If you’re a small business owner, you know that every dollar matters – especially when it comes to your taxes. Whether your business is a corporation or a partnership the government offers some sizeable deductions to lower your liability, allowing you to put those precious dollars toward your capital and employees.
Looking for ways to save on small business tax? Reputable Mount Pleasant NC CPA, Susan Gordon Lee, shares 5 ways to reduce your small business taxes.
1. Consider changing your business structure.
Choosing the right business structure can result in substantial business tax savings.
Generally, small businesses benefit most as pass-through entities, where you and your business are considered one taxpayer. In most pass-through types, your business income is taxed at your individual tax rate.
On the other hand, you can cut down on payroll taxes by choosing S corporation taxation. S-corp owners who take part in management are considered employees and get paid through dividend distributions and salaries. What’s noteworthy here is that dividend distributions aren’t subject to payroll taxes.
If you’re looking for a non-pass-through option, you can choose the C-corporation structure where a 21% entity-level tax applies to all business income before it gets passed on to owners, known as shareholders.

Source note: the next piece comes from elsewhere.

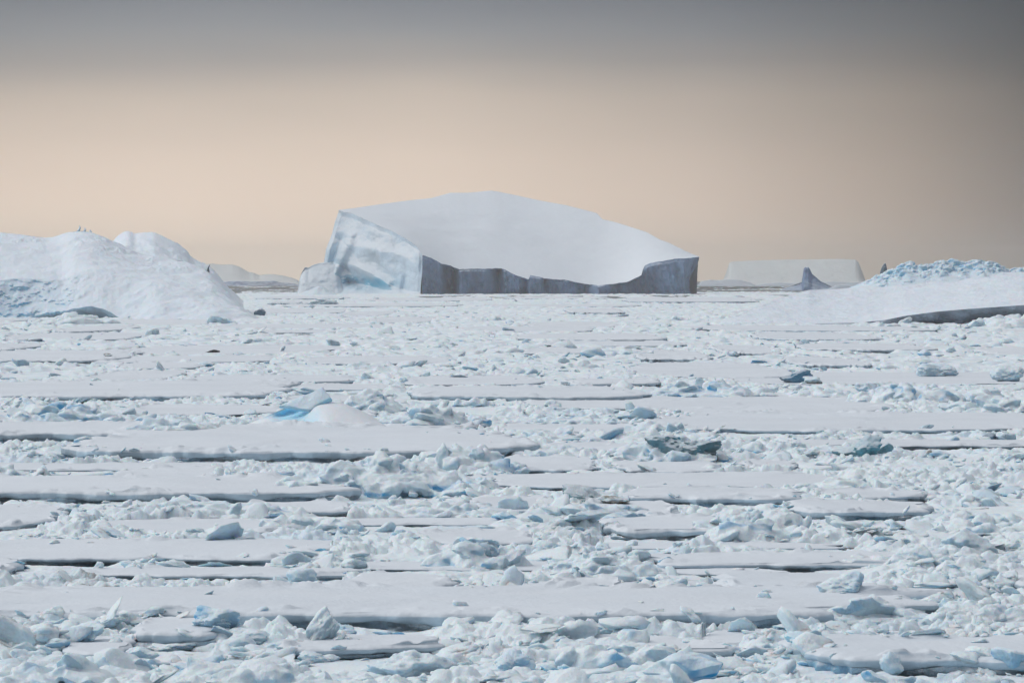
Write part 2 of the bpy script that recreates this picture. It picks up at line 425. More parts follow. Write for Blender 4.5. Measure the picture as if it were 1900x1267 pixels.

It’s a big deal to choose a new business structure or a new tax status. You’ll want to consult a Mount Pleasant NC CPA or a tax attorney before changing your business structure.
2. Save every receipt.
Receipts create a financial roadmap of how you’ve spent your money throughout the year. Many of those receipts are for services and goods that can be deducted from your taxes, offsetting taxable income. Moreover, depending on your business structure, there are certain deductions that you can take for specific structures, plus deductions that apply across all structures.
It is uncertain whether an expense counts as a business deduction? Save the receipt, do some research, or talk to a tax professional.
3. Set up and fund a retirement account.
Whether you’re a solopreneur or have employees, you can get a tax benefit for setting up and funding a retirement plan, such as an individual retirement account (IRA) or a 401(k).
Solopreneurs are eligible to start a solo 401(k), also known as a one-participant 401(k). Your contributions are tax-deductible up to a certain limit, but you’ll still pay income tax on the contributions upon withdrawal during your retirement.
Business owners can also take part in the traditional 401(k) they offer to employees. Employee retirement plans can help you save on employer payroll taxes since they lower the number of employee wages subject to the Federal Unemployment Tax Act (FUTA).
4. Donate your old business equipment.
Here’s a great end-of-year tax tip: Look around your office and look for equipment you’re no longer using–and donate it. You can deduct the fair value of your old office equipment and furniture when you donate it to a 501(c)3 nonprofit.
However, if your old equipment is too shoddy to donate, you can claim a Section 1231 loss for throwing it out. Talk to a Mt. Pleasant North Carolina Accountant about taking a loss for abandoning equipment.
5. Use tax filing software.
While this tip may be a no-brainer for some business owners, it’s still an important point to make. Using tax filing software can offer protection that a small business owner may not be able to afford otherwise.
Using platforms like H&R Block and TaxSlayer can help you prepare and file your tax return online while backing up that filing with accuracy and maximum-refund guarantees. Getting a “shield” that guarantees the accuracy of your return – and offers sure reimbursement of any penalties or fees you’ve been charged – makes every other tax obstacle easier.
Bottom Line
Tax season shouldn’t be the only time you’re thinking about your taxes. Keep these tax-saving tips at the top of your mind throughout the year so you’re prepared to maximize your credits and deductions on your tax filings.